With people, Dawson says, Freud was nonjudgmental. “He was the most open person I have come across. He had an enormous sense of human understanding – and of not being afraid of good and evil. Morals didn’t come into it. Though of course he made his own morals.”
Which were? I ask, thinking of all the sensational gossip in a new biography by William Feaver. It is full of stories of a louche, promiscuous and utterly selfish, but extremely charismatic man. Freud was a legendary seducer, said to have taken more than 500 lovers. He married twice, had two daughters by his first wife, Kitty Garman, none by his second, the society beauty Lady Caroline Blackwood, and at the least 12 by five mistresses, although some wide-eyed chatterers estimate he may have fathered as 40 and, in one year alone, had three by as many different women. “He wouldn’t be late. He wouldn’t tell lies… that’s about it for his moral code,” Dawson replies.
“He never lied to his models,” Dawson adds. “He would always openly and honestly put his work first. He never hid that. And the older he grew, the more intensely dedicated he became. It was always the painting that mattered most. Some people may have felt bereft when a canvas was finished and therefore their friendship was finished and therefore their friendship was finished.
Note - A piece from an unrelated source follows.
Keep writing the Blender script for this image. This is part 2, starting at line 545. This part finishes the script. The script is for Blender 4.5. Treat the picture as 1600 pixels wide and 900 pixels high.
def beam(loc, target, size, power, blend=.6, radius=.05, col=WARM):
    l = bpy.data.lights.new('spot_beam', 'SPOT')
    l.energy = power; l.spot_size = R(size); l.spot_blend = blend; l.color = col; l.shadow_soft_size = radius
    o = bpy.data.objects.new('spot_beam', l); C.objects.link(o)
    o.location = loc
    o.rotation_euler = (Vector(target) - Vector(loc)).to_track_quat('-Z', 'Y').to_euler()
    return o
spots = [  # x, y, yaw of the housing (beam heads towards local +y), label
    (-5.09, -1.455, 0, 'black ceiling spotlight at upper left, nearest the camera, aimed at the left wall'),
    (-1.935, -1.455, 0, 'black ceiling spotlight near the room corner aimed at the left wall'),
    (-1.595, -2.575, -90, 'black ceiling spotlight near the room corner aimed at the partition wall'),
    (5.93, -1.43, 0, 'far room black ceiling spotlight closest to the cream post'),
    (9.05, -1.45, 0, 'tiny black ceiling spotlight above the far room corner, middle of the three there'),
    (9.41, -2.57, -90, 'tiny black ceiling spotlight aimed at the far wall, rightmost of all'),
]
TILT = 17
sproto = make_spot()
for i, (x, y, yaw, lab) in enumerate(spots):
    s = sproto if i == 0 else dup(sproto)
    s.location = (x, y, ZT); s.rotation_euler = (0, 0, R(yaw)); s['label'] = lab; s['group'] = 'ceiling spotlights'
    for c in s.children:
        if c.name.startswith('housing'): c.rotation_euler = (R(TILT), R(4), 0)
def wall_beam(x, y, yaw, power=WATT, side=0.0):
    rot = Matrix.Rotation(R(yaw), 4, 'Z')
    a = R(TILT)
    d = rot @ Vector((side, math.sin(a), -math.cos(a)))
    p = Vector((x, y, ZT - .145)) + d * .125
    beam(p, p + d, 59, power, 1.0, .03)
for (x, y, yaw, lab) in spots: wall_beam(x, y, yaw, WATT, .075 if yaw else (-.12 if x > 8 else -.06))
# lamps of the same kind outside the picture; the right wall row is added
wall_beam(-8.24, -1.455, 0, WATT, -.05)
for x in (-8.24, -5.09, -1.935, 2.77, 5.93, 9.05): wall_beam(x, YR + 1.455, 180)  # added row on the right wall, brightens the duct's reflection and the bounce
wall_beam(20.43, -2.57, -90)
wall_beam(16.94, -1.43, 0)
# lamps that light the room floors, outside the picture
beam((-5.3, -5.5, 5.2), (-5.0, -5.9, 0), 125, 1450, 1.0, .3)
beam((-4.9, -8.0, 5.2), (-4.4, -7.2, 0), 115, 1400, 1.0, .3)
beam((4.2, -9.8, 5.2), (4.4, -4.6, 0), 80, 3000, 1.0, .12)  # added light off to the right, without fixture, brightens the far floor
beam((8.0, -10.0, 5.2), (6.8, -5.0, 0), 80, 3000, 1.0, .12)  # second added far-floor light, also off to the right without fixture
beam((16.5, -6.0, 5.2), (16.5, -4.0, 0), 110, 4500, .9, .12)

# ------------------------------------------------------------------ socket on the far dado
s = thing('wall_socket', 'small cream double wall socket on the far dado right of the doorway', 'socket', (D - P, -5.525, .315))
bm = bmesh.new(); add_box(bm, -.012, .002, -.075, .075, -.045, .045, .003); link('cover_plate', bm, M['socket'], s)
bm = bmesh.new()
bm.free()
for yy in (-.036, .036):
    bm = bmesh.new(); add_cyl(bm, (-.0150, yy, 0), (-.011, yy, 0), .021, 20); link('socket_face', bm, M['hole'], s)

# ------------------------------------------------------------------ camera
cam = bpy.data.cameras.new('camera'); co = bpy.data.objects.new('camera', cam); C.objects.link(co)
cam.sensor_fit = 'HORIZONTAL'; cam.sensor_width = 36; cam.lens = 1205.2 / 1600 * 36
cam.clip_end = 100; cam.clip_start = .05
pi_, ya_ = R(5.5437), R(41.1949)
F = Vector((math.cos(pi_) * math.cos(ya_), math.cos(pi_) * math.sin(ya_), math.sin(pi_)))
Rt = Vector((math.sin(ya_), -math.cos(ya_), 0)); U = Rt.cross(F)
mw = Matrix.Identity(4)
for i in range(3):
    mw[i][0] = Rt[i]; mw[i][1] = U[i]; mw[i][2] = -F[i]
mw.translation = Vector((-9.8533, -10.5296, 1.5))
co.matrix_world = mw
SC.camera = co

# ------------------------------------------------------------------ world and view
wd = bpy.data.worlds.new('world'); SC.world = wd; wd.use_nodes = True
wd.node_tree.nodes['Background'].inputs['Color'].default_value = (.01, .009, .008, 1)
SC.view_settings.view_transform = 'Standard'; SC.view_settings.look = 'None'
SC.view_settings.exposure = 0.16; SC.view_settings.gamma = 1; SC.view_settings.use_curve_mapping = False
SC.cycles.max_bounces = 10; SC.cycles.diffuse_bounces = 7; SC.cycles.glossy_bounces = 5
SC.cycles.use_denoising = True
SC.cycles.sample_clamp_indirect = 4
But he always made it quite clear that it was the painting that came first.”
When Freud was working, the door was always closed. “I was never in the room when he was painting someone because the painting was just between him and the sitter. In a way, he wanted to know everything about his models.”
He would watch them a bit like David Attenborough watching an animal, says Dawson, who posed for several canvases. “He wanted to try to make you feel very unselfconscious, to let you be you. It was at that point he would find the magic, that moment that would give him the spark to see what a painting could be.”
“But Freud treated all his subjects with respect,” Dawson insists, “with tenderness, even, and with a rare intuition that was ten steps ahead of everyone else.”
While Freud is often portrayed as a predatory, selfish figure, there is a flipside that is apparent in his legacy to Dawson. A friend tells me that when Freud was alive he used to sometimes worry that he was demanding too much of Dawson, that he was stopping him from doing his own work. By leaving him his studio in his will, he returned the favour that Dawson had done him in his lifetime: he set him free financially to pursue his painting career.
I will always be very grateful to him for that,” Dawson says, “to be able to paint full-time. That’s a very wonderful thing.”